I have seen it claimed in a couple of places that the classical Lanczos iteration (without shifts or being able to apply the inverse or anything fancy) yields good approximations to both the smallest and largest eigenvalue of a large, sparse, self-adjoint linear operator, but this is very surprising to me. As a Krylov subspace method, I would expect it to be accurate on the large eigenvalues and inaccurate on the small ones, for the same reasons as the power method. Does anyone know how Lanczos accomplishes this? I have seen it work in practice, but can't figure out why.

Answer 1

Unsurprisingly, Golub and van Loan (3rd ed.) had an answer. In chapter 9, they present this justification:

Consider an initial set of vectors $\{q_1,...,q_{k-1}\}$, and consider the optimal vector to add to this set to minimize $$ \min_{x\in\text{span}\{q_1,...,q_k\} - 0} r(x) $$ where $r$ is the quotient $$ \frac{x^TAx}{x^Tx} .$$ Let $u$ be the vector in the span of $q_1,...,q_{k-1}$ that minimizes $r$, and consider the gradient of $r$ at $u$, which is given by $$ \frac{2}{u^Tu} \left(Au - r(u)u\right).$$ If this vector is included in the span of $q_1,...,q_k$, then we have a guarantee that the minimum of $r$ on this subspace will decrease, and the decrease is "locally optimal" in a sense. Since the gradient lies in the next Krylov subspace, this heuristic motivates the use of Krylov subspaces to find the smallest eigenvalues rather than just the largest ones.

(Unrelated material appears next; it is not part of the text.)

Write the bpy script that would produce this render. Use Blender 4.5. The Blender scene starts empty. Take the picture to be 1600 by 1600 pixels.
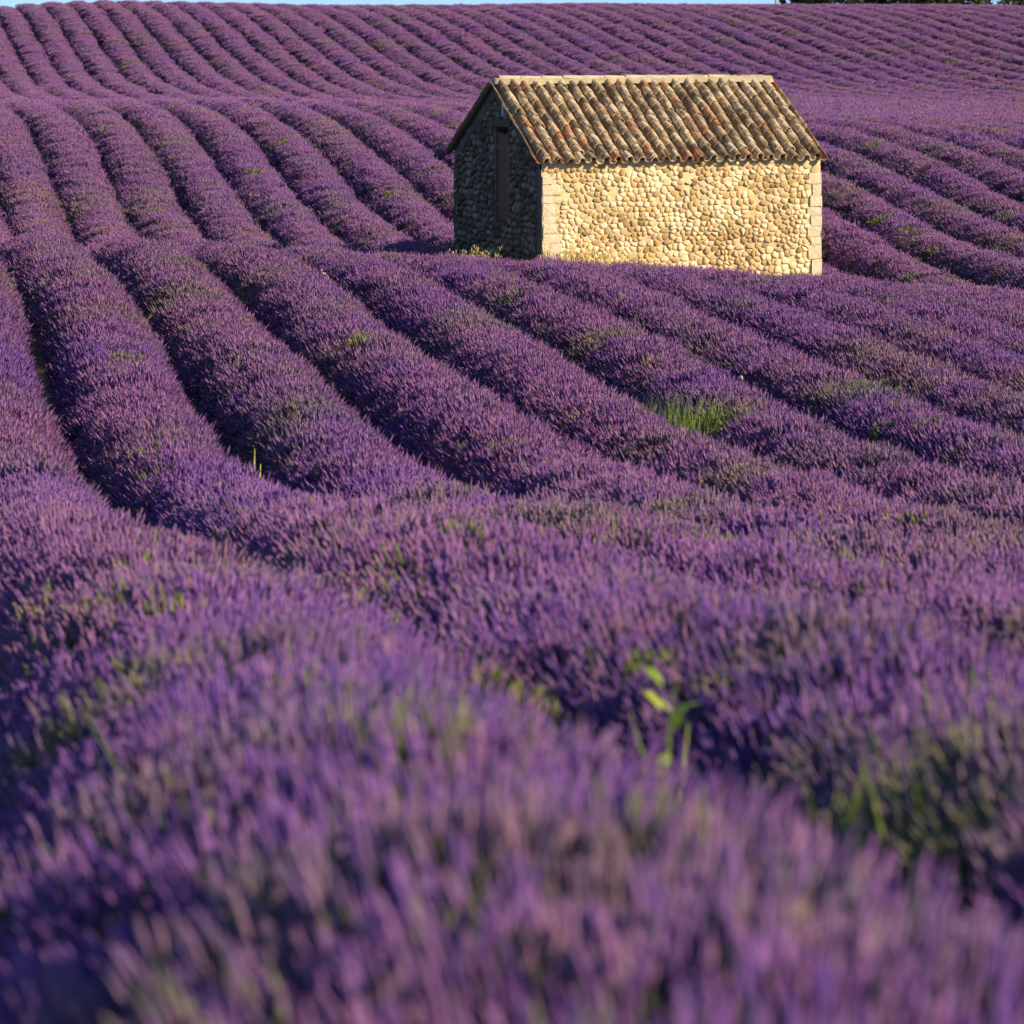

The preceding argument is informal, in the sense that it is not clear that the "local optimality" condition is good enough, but much more rigorous arguments are presented subsequently in Golub and van Loan, and ultimately a precise convergence analysis is possible.

There may be other, more complete and/or intuitive arguments people know, and I would be very interested to see them if that is the case.